Einde inhoudsopgave
Landsverordening Algemene Rekenkamer Curaçao
Artikel 25
Geldend
Geldend vanaf 10-10-2010
- Bronpublicatie:
04-09-2010, Afkondigingsblad Curaçao 2010, 87 (uitgifte: 04-09-2010, kamerstukken/regelingnummer: -)
- Inwerkingtreding
10-10-2010
- Bronpublicatie inwerkingtreding:
23-09-2010, Stb. 2010, 387 (uitgifte: 01-10-2010, kamerstukken/regelingnummer: -)
- Afhankelijke geldigheid
Treedt krachtens art. 2 van de Eilandsverordening vaststelling diverse landsverordeningen Curaçao tegelijk in werking met art. I en II van de Rijkswet wijziging Statuut in verband met de opheffing van de Nederlandse Antillen (07-09-2010, Stb. 333).
- Vakgebied(en)
Overheidsfinanciën / Rijksfinanciën
1.
De Algemene Rekenkamer is bevoegd voor zover zij zulks nodig acht voor het uitoefenen van haar taak door één of meer van haar leden of plaatsvervangende leden, door haar secretaris of door haar personeel, desgewenst met medewerking van door haar aangewezen deskundigen, bij alle Ministeries van het Land informatie op door haar aan te geven wijze te vorderen.
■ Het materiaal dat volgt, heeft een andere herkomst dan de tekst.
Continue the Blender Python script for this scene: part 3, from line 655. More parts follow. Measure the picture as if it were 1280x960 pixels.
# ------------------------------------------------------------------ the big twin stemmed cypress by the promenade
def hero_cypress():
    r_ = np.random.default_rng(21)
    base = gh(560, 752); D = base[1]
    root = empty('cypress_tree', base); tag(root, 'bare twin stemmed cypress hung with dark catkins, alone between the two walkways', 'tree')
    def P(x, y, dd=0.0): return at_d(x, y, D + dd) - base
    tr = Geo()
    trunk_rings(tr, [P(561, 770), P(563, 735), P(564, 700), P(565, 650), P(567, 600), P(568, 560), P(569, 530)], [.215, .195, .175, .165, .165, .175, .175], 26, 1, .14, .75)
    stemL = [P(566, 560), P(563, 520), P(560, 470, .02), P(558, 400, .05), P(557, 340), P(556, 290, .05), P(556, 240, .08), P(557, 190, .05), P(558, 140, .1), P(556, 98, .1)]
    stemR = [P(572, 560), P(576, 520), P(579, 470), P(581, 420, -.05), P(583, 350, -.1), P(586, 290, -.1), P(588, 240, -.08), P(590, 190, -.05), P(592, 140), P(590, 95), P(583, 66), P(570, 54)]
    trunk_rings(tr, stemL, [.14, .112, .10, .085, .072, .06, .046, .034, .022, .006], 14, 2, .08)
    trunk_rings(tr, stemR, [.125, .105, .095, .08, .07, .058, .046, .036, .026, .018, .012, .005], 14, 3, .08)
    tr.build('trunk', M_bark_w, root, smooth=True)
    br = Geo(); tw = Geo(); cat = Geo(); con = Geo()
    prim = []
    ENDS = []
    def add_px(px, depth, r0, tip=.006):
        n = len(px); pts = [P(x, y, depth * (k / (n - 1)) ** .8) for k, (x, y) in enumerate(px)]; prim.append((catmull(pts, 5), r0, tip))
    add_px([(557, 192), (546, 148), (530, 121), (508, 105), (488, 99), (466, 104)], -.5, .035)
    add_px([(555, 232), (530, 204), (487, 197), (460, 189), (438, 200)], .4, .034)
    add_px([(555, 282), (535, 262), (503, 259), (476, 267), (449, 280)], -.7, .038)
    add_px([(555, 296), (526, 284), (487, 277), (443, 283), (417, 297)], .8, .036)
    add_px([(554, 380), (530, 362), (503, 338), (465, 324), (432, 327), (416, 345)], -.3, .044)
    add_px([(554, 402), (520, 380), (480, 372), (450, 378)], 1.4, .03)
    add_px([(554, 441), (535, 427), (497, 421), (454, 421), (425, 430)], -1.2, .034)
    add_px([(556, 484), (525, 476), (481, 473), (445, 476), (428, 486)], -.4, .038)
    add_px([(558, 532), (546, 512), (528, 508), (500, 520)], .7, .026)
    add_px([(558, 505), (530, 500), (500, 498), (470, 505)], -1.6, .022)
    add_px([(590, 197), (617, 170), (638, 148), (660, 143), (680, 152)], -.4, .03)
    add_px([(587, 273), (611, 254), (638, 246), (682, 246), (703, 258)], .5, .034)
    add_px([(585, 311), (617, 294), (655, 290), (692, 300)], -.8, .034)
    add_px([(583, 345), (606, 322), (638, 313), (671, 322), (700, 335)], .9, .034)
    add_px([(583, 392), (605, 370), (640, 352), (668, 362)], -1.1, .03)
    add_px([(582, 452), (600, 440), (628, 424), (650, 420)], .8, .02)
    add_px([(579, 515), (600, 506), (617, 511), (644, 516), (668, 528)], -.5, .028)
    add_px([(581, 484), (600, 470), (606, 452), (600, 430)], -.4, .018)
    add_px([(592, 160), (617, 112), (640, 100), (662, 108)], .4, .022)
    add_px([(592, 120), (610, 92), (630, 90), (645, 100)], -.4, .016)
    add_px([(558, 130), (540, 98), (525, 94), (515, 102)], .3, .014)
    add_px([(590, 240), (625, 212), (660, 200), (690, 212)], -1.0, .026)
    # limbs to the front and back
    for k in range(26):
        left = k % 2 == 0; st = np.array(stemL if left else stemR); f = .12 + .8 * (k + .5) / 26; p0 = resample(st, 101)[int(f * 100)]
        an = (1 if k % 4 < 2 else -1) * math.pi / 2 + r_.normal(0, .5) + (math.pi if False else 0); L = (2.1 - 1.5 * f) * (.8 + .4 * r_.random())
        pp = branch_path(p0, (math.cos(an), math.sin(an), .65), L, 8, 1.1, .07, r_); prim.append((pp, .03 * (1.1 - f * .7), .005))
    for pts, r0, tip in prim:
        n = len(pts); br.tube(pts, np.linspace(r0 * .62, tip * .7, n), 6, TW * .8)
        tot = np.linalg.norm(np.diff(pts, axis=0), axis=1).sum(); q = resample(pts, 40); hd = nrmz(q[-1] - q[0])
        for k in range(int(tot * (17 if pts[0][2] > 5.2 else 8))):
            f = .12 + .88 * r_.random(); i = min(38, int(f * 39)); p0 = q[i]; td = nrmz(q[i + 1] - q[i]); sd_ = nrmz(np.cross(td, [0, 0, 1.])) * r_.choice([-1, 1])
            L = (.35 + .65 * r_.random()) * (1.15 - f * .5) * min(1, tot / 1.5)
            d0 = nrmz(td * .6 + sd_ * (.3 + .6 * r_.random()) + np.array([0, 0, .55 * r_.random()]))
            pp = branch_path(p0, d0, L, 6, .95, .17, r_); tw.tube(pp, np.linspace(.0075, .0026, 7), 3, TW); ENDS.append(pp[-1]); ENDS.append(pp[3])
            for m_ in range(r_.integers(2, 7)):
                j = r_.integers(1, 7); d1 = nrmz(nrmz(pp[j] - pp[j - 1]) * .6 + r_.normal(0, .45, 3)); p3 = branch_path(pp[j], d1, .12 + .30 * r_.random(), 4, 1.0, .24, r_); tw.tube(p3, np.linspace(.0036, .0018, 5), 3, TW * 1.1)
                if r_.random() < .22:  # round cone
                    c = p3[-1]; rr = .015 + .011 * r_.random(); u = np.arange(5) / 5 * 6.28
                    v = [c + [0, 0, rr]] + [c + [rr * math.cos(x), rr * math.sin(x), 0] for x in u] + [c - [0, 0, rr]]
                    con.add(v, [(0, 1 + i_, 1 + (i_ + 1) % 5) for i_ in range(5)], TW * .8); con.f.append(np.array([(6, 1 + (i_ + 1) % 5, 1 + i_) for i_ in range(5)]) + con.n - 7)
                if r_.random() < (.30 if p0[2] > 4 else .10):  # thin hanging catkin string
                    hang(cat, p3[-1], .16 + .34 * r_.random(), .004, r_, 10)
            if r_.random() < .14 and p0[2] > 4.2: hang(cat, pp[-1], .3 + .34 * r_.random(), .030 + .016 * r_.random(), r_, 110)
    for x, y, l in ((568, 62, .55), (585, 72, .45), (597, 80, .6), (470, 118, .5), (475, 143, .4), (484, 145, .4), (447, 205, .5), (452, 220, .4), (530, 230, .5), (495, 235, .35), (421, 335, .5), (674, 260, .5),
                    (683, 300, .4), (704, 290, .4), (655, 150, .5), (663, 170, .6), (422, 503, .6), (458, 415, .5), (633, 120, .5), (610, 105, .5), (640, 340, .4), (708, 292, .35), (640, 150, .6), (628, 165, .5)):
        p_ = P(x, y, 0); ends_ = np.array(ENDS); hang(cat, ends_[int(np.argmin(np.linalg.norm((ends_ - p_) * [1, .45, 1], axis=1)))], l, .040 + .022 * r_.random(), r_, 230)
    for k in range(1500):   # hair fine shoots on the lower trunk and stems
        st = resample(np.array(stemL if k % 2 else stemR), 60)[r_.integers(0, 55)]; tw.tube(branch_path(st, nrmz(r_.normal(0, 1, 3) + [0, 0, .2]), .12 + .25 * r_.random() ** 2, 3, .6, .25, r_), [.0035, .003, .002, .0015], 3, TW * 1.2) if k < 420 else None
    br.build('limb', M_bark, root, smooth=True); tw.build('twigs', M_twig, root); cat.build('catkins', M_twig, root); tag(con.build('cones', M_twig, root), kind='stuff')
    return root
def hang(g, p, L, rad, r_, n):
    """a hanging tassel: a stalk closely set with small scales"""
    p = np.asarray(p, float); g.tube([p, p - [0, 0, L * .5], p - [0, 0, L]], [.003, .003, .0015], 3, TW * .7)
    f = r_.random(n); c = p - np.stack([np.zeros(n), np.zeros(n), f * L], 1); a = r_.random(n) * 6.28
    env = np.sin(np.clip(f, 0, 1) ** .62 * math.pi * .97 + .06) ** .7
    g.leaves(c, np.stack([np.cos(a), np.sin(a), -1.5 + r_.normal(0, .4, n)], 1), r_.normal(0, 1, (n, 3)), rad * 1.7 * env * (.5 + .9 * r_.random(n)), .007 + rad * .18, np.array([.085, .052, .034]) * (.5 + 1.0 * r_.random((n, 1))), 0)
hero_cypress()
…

Deze bevoegdheid houdt mede in het opnemen van kassen en voorraden. Zij is tevens bevoegd om aanvullende informatie te vorderen.
2.
De in het eerste lid genoemde bevoegdheid geldt zowel ten aanzien van alle rekenplichtigen als bedoeld in artikel 19 als ten aanzien van de instellingen en rechtspersonen, bedoeld in artikel 41.
3.
Alle personen, werkzaam in burelen van de openbare dienst, alle rekenplichtigen en alle personen werkzaam ten behoeve van het beheer en de administratie van de instellingen en rechtspersonen als bedoeld in artikel 41 verschaffen de inlichtingen welke de in het eerste lid bedoelde personen voor het aan hen opgedragen onderzoek nodig achten, één en ander binnen de door de Algemene Rekenkamer te stellen termijn.
4.
Alle ministers verstrekken desgevraagd kosteloos afschriften van alle bescheiden en alle inlichtingen die de Algemene Rekenkamer voor haar taak nodig acht.
5.
Degenen, die boeken, rekeningen, verantwoordingen, bewijsstukken en verdere bescheiden als bedoeld in het eerste lid onder zich hebben, zijn gehouden die in handen te stellen van de leden respectievelijk plaatsvervangende leden, de secretaris, het personeel en de deskundigen, door de Algemene Rekenkamer aangewezen tot het instellen van een onderzoek, in het eerste lid bedoeld.